##### Dataset rows

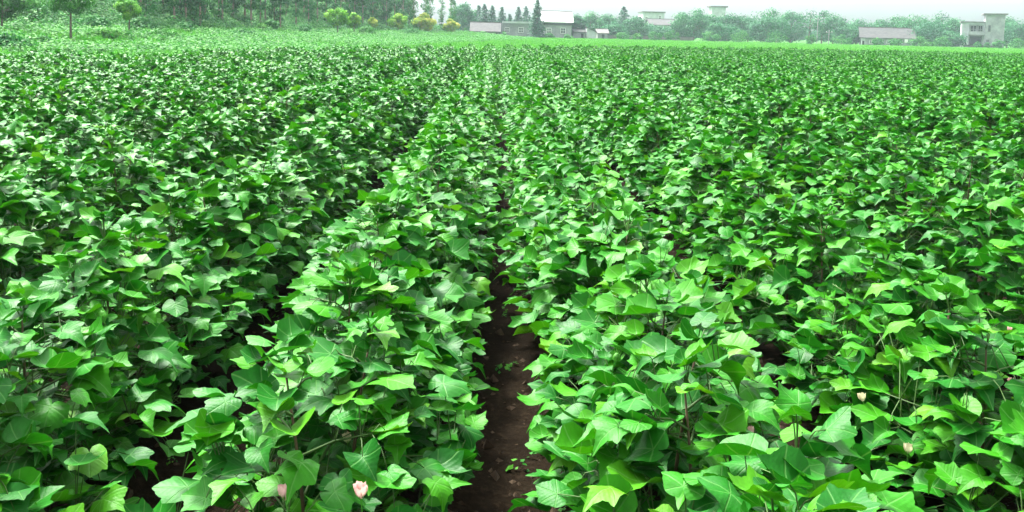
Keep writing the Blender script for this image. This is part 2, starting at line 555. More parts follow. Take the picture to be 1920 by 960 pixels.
def stem_mesh(tubes, name='stem'):
    mb = MB(); mi = []
    for kind, pts, rad, n in tubes:
        b = len(mb.f)
        mb.tube(pts, rad, n)
        mi += [0 if kind == 'stem' else 1] * (len(mb.f) - b)
    return mesh_from(name, mb.v, mb.f, [M['stem'], M['stalk']], True, mat_idx=mi)

def foliage_arrays(leaves, rs):
    V, Fc, U, Rn = [], [], [], []
    off = 0
    for p, m3, s, k, _ in leaves:
        v, f, uv = LEAF[k]
        V.append(v @ m3.T * s + p); Fc.append(f + off); U.append(uv)
        Rn.append(np.full(len(v), rs.uniform()))
        off += len(v)
    return np.concatenate(V), np.concatenate(Fc), np.concatenate(U), np.concatenate(Rn)

NDES = 14                                         # the last five are broader and line the bare furrow
DES = []
for i in range(NDES):
    rs = np.random.default_rng(500 + i)
    lv, tb = design(rs, wide=0.82 if i < 9 else 1.04)
    V, Fc, U, Rn = foliage_arrays(lv, rs)
    DES.append((mesh_from('cotton_foliage', V, Fc, [M['leaf']], True, U, Rn), stem_mesh(tb)))

# ------------------------------------------------------------------ the rows of cotton
plants, beside = [], []                          # (depth, x, y, row): in view, and just outside the frame
for k in range(-60, 90):
    x0 = ROW0 + (k + 0.5) * ROWS
    y = 0.95 + random.random() * 0.2
    if k == -1: y = 1.13
    while True:
        ye = float(field_edge(x0))
        if y > ye: break
        xj, yj = x0 + random.gauss(0, 0.035), y + random.gauss(0, 0.04)
        px, py, dz = project((xj, yj, 0.55))
        mrg = 0.55 * F_PX / dz
        lo = project((xj, yj + 0.25, 0.72))[1]
        if -mrg < px < 1920 + mrg and lo < 985:
            plants.append((dz, xj, yj, k))
        elif -mrg * 6 < px < 1920 + mrg * 6 and dz > 0.6 and lo < 1700:
            beside.append((dz, xj, yj, k))
        y += random.uniform(0.27, 0.37)
        if k == -1 and 1.35 < y < 2.12: y = 2.12
plants.sort()
SOLO, LEAFY = 300, 60
solo, rest = plants[:SOLO], plants[SOLO:] + beside
print('plants', len(plants), 'solo depth', solo[-1][0], 'leafy depth', solo[LEAFY][0])

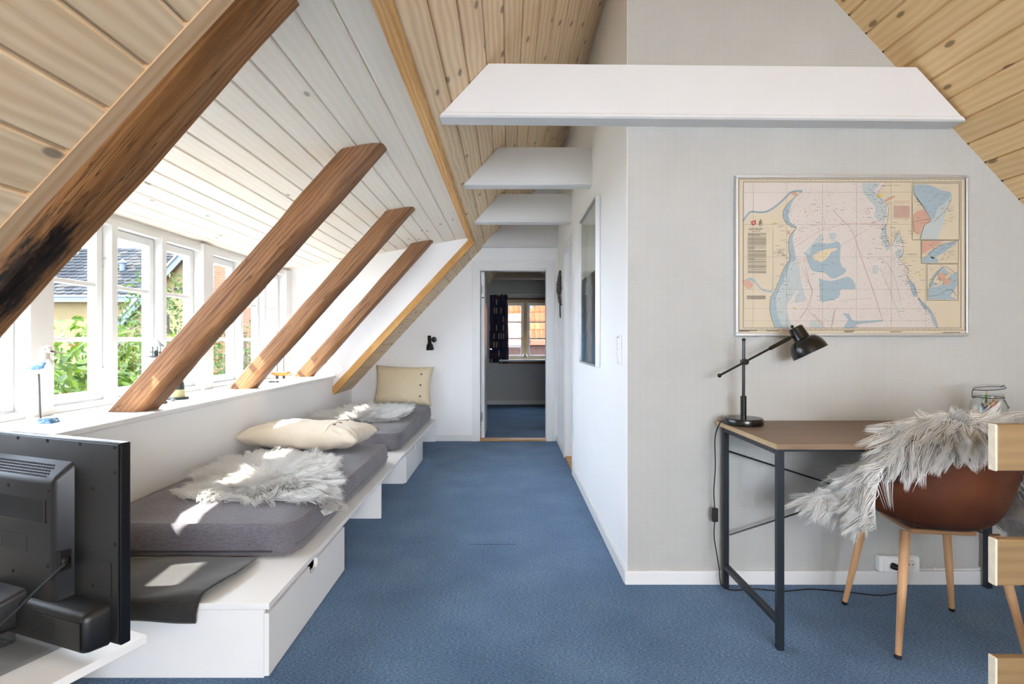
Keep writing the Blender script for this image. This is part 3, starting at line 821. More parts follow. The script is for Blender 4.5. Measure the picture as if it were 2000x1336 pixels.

##########

**Given task**
Pull out all lines from the listing that contain the string "More".

**Reply to the exercise**
Keep writing the Blender script for this image. This is part 2, starting at line 555. More parts follow. Take the picture to be 1920 by 960 pixels.
Keep writing the Blender script for this image. This is part 3, starting at line 821. More parts follow. The script is for Blender 4.5. Measure the picture as if it were 2000x1336 pixels.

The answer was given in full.